The humble milagu rasam, a comfort food during Chennai’s monsoon, is hardly a head-turner, you would think. Yet, the simple dish that is easy on the stomach with the goodness of pepper, tamarind and cumin powder that lifts the spirit if one is down with fever or congestion, has travelled the world and returned to Madras as millagutawny or mulligatawny soup.
The dish, made famous by the British, is now offered in five-star hotels and elite clubs. And chefs say it is a favourite among their customers.
Sujan Mukherjee, executive chef at Taj Coromandel hotel, says the dish they prepare includes green apples. “To give tanginess, we offer lemon rings and some rice on the side,” he says.

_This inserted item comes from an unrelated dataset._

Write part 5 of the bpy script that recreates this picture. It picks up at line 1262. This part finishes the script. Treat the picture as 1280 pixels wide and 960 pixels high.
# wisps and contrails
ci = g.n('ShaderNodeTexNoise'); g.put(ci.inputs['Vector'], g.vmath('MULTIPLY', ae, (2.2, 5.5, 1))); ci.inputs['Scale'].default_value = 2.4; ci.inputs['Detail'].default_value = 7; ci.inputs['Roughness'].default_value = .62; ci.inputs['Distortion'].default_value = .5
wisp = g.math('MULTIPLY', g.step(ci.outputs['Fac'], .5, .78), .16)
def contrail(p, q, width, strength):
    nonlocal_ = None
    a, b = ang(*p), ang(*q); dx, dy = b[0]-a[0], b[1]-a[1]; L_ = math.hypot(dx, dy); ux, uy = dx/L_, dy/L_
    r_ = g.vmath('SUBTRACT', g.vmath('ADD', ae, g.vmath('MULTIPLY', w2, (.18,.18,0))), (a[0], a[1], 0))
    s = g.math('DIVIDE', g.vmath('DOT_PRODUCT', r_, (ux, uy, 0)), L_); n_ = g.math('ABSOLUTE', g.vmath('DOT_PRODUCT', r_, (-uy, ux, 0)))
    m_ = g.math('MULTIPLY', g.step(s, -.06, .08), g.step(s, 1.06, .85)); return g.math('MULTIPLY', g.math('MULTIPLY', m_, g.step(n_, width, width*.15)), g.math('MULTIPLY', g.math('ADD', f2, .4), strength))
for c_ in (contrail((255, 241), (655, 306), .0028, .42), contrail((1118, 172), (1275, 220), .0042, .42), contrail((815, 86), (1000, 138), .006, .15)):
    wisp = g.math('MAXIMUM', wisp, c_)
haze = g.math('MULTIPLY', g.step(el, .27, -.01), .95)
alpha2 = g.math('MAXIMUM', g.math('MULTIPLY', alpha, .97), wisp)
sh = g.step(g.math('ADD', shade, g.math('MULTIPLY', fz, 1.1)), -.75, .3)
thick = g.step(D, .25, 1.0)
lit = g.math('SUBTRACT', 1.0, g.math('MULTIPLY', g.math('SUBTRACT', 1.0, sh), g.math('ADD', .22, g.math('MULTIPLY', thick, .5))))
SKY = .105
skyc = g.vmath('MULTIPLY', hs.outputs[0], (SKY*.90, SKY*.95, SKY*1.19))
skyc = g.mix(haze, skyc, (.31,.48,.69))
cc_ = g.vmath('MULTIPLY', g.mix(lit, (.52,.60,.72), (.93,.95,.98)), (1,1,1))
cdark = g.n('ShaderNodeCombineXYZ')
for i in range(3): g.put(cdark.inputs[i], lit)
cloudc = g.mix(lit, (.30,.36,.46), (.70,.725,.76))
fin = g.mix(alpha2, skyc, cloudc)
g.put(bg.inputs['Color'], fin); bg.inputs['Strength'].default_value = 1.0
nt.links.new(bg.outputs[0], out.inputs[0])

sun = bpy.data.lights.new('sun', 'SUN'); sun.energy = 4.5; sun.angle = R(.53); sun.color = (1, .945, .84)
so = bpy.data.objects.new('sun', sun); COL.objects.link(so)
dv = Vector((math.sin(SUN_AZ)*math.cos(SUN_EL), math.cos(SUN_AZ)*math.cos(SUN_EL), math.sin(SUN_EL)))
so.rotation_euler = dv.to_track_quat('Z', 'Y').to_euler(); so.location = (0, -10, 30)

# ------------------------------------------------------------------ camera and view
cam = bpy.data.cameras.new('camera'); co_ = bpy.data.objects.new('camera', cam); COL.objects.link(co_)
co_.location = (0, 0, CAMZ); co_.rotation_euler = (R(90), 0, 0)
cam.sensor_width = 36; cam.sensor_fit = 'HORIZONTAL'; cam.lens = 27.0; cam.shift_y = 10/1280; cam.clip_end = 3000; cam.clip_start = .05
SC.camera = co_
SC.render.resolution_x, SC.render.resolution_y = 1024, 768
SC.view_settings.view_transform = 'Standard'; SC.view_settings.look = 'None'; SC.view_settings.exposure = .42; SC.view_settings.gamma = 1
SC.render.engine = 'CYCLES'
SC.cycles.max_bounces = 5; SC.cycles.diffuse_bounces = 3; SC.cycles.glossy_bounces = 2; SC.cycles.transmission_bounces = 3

At Southern Spice restaurant of the Taj Coromandel in Nungambakkam, it comes with rice on a dainty dish and is poured in front of your eyes in a soup bowl, if you are their VIP customer.
The dish was discovered by the British in Madras and they popularised it because they believed it helped relieve cold and fever. In the books written about Indian culinary delicacies, the dish and the various versions of the dish have been elaborately described — in vegetarian homes all that goes into the dish are at most ginger, garlic and onions along with a generous sprinkling of curry leaves. The British though added animal stock and slivers of meat.
Mr. Mukherjee reasons that since the British are used to thick soups, unlike the rasam, and they decided to add agents to thicken it. And so, Taj’s version includes potatoes, onions, ginger, garlic, green chillies, red capsicum, and coconut milk. According to chef Kannan Thanikachalam, the addition of coconut milk is an idea borrowed from Sri Lanka.